What is a presenting dilemma in 1 Corinthians? Sexual permissiveness, manifest most egregiously with the man who “is sleeping with his father’s wife” (1 Cor 5:2).

What is the solution? “Flee sexual immorality” (6:18).

Why? “Your bodies are temples of the Holy Spirit” (6:19).

Why are our bodies so significant? Because they will be raised from the dead (15:12-13).

And how do we know our bodies will be raised from the dead? Because “Christ has been raised from the dead” (15:12).

The ethics of chapters 5 and 6, then, cannot be separated from the theology of chapter 15. We who claim Christ live into a resurrection ethic in which our bodies are holy because they are everlasting.

Adam Hamilton has said, “Orthodoxy relates to theological essentials captured in the creeds.” But when did we separate the theological from the ethical? Isn’t that why James is in the canon?

The notion that Jesus’ resurrection is “theological” or “creedal” while our sexual behavior is merely ethical is exactly the kind of Greek-not-Hebrew thinking that Paul spends most of 1 Corinthians correcting. I fear my UMC colleagues are falling prey to their own modern-day Gnosticism, as much as I’m sure that thought shocks them. As I have written earlier, your body is the most theological thing about you.

Of course, the creeds don’t mention homosexuality specifically. They don’t mention adultery either. Does that mean faithfulness in marriage is no longer part of orthodoxy? That orthodoxy is only what you believe in your head and not what you do with your body? Such a dichotomy deserves a place in the dustbin of history, along with the Gnosticism of which this thinking is simply a 21st century derivative.

  1. Modern hubris. During a conversation I had with a “high Christology” friend one time, he remarked with great confidence that when Paul speaks of same-sex relationships in Romans 1 he was no doubt referring to exploitive relationships, up to and including pedophilia. Indeed, my friend said, Paul could have no concept of a modern-day monogamous same-sex romance.

However, as Ben Witherington and Richard Hays have shown, Paul’s language in Romans gives no hint of exploitation and every indication of equality. Indeed Paul’s acknowledgment of female-centric homosexuality mitigates the modern theory that he was speaking of male masters and boy slaves.
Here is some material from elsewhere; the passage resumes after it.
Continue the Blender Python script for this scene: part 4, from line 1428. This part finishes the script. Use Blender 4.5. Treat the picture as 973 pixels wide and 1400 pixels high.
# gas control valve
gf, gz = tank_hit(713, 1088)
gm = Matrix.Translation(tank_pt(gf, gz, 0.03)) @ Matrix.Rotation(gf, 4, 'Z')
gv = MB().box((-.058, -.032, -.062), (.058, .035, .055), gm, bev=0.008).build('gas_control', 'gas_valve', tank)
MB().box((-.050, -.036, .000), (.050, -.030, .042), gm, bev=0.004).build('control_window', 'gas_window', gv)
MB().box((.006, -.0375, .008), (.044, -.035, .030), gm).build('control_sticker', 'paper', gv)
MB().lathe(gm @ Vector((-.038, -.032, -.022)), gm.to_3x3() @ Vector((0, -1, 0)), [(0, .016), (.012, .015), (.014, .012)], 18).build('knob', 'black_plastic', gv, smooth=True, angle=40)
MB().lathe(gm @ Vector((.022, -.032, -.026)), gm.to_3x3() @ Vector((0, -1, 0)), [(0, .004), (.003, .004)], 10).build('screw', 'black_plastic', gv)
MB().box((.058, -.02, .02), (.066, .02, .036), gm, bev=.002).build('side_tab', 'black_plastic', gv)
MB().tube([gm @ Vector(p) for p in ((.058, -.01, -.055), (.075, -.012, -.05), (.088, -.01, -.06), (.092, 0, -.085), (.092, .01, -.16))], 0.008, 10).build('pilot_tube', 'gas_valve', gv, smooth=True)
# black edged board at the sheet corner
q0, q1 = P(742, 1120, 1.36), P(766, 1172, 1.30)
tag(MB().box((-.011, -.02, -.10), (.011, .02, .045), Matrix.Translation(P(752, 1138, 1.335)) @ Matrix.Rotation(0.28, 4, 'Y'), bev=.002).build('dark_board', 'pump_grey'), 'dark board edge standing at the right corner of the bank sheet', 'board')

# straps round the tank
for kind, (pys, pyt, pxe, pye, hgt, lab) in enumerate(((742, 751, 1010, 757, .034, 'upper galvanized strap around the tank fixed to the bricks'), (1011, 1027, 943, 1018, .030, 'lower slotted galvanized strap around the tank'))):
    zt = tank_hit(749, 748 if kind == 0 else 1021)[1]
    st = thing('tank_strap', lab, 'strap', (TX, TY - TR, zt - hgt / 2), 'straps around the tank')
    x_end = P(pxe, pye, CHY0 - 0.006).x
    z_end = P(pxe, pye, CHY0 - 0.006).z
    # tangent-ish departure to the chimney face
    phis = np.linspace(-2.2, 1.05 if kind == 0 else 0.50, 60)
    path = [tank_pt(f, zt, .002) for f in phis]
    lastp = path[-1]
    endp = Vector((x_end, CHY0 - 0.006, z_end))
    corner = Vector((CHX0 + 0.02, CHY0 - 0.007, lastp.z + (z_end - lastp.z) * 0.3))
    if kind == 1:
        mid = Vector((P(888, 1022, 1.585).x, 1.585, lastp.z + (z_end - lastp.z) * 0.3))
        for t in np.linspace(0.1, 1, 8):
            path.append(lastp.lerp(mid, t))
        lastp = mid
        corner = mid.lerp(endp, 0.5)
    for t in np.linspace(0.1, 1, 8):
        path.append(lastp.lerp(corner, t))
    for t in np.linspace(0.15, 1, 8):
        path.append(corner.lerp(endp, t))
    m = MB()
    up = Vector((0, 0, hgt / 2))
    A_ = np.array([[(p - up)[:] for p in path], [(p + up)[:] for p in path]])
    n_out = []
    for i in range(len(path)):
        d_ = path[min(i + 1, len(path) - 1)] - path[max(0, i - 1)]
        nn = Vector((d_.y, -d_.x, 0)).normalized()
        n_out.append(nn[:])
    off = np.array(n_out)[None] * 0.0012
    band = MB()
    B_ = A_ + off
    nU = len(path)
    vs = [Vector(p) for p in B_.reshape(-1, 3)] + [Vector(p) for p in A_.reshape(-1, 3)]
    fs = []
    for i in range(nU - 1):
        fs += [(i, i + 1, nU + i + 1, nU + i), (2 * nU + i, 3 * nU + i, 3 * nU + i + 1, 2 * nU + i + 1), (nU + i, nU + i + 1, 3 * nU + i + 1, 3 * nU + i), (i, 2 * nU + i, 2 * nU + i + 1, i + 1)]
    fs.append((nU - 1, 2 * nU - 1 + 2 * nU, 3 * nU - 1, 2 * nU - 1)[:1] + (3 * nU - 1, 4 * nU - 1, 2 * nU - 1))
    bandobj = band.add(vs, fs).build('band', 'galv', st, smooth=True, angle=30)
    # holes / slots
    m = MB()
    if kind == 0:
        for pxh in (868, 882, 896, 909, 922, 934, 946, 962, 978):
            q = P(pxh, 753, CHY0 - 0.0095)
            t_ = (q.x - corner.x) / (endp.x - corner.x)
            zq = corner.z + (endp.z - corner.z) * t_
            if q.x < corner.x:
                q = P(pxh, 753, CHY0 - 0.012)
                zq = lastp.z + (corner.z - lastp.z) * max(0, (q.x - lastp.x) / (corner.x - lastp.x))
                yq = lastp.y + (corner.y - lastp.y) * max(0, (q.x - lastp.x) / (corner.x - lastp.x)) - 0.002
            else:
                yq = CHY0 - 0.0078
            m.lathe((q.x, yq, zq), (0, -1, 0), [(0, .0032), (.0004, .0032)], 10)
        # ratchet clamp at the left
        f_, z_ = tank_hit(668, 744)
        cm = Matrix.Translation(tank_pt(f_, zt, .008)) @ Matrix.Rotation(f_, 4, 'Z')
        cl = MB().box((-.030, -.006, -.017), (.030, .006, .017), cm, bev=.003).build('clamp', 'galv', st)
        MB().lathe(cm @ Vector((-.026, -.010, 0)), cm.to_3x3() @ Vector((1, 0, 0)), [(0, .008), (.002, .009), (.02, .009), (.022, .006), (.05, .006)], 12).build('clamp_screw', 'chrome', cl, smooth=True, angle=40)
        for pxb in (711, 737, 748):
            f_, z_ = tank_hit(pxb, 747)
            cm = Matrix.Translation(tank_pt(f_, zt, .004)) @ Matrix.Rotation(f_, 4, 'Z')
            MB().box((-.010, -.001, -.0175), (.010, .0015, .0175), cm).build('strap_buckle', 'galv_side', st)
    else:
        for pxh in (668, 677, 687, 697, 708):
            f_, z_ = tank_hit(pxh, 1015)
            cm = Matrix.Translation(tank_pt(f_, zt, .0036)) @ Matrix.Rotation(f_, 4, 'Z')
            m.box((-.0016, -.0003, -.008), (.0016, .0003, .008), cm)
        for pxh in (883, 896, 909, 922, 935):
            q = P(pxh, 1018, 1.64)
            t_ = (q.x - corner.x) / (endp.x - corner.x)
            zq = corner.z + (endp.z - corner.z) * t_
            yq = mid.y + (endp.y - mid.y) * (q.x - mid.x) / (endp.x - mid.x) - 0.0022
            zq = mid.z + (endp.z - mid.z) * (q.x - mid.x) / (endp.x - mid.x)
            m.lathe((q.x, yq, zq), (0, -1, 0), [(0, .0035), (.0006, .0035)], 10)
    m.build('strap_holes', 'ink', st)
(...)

We do ourselves a disservice with we assume that we are the sexual sophisticates and Paul was a simpleton. Paul lived and ministered in the midst of a culture that was every bit as oversexed as is our own

  1. The fallacy Of The women’s ordination – racial equality – homosexual inclusion argument.Those on my theological left frequently argue that in the same way the church progressed through the years to embrace female ordination and racial equality, so it is moving in the right direction when it comes to homosexual marriage. It’s the right side of history argument in religious clothing.

And it is purely an invention of convenience. Even the most conservative among us in the United Methodist Church acknowledge that within the Bible there is conversation (that’s why we call it a library at Good Shepherd.) And when it comes to women’s issues, the subject of slavery, and even harmonious relationships within the church, there is conversation within the books of the Bible. Conversation within leads to conversation beyond, and that’s why the UMC has heard the “yes” of Acts 2 louder than the “no” of 1 Timothy 2 when it comes to the ordination of women.

However, there is no such conversation within and among the texts of Scripture when it comes to homosexual intercourse. Every mention is negative. Consensus within mandates fidelity beyond.

So here is my plea to my Christological friends: Recognize the logical impossibility of your position. Elevate your sexology to the deservedly lofty heights of your Christology.

Because just as Jesus is not ours to reimagine, neither is marriage ours to redefine.